The Royal Wedding appears to have given the British monarchy a much needed boost, with fewer people supporting New Zealand becoming a republic compared to nine years ago.

A UMR Research poll of 700 Kiwis following the wedding of Prince William and Kate Middleton - now the Duke and Duchess of Cambridge - found approval of the royal family leaped to 74 per cent from the 60 per cent it stood at back in July 2002 when the question was last asked.

There has also been a turnaround in expectations about whether New Zealand will become a republic in the next 20 years.

In 2005, 58 per cent expected the monarchy to be ditched, with only 29 per cent believing it would be retained.

Those figures have now reversed, with only 33 per cent expecting New Zealand to become a republic within 20 years and 52 per cent expecting the monarchy to be retained.

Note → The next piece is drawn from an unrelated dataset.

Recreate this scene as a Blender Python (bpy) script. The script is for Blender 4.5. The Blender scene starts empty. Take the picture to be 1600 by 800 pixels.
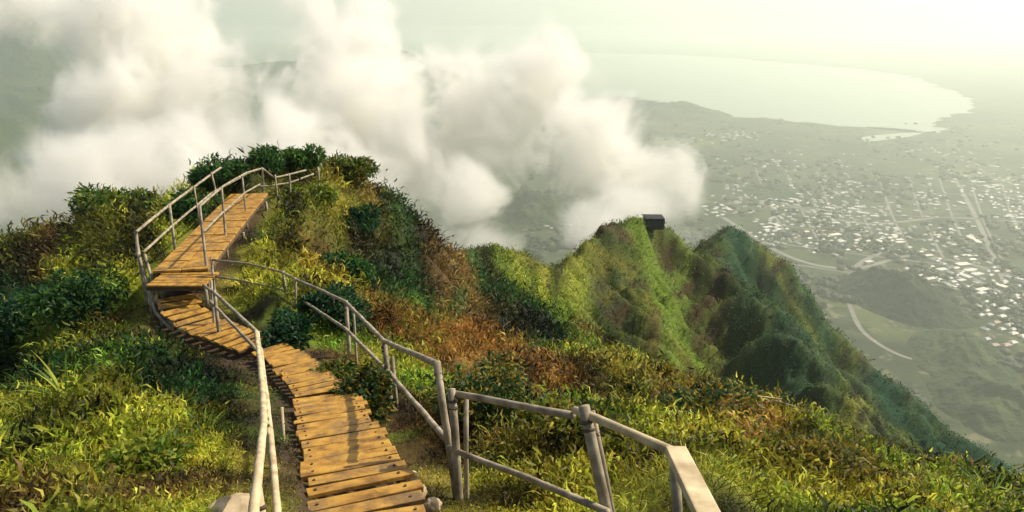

In the latest figures only 24 per cent support the country becoming a republic, while 58 per cent are opposed and 18 per cent are unsure.

Support for New Zealand becoming a republic varies relatively little by age, the survey found, but 31 per cent of men are republicans compared to only 19 per cent of women.

The survey also found 53 per cent of adult New Zealanders watched the wedding closely.

Women were the most interested, with 62 per cent watching it closely compared 43 per cent of men.

lthough interest was strongest among those over 60, with 64 per cent watching it closely, half of those under 30 years of age (53 per cent) also watched it closely.

Remarkably, 32 per cent of those who disapprove of the royal family and 42 per cent of republicans also watched the wedding closely.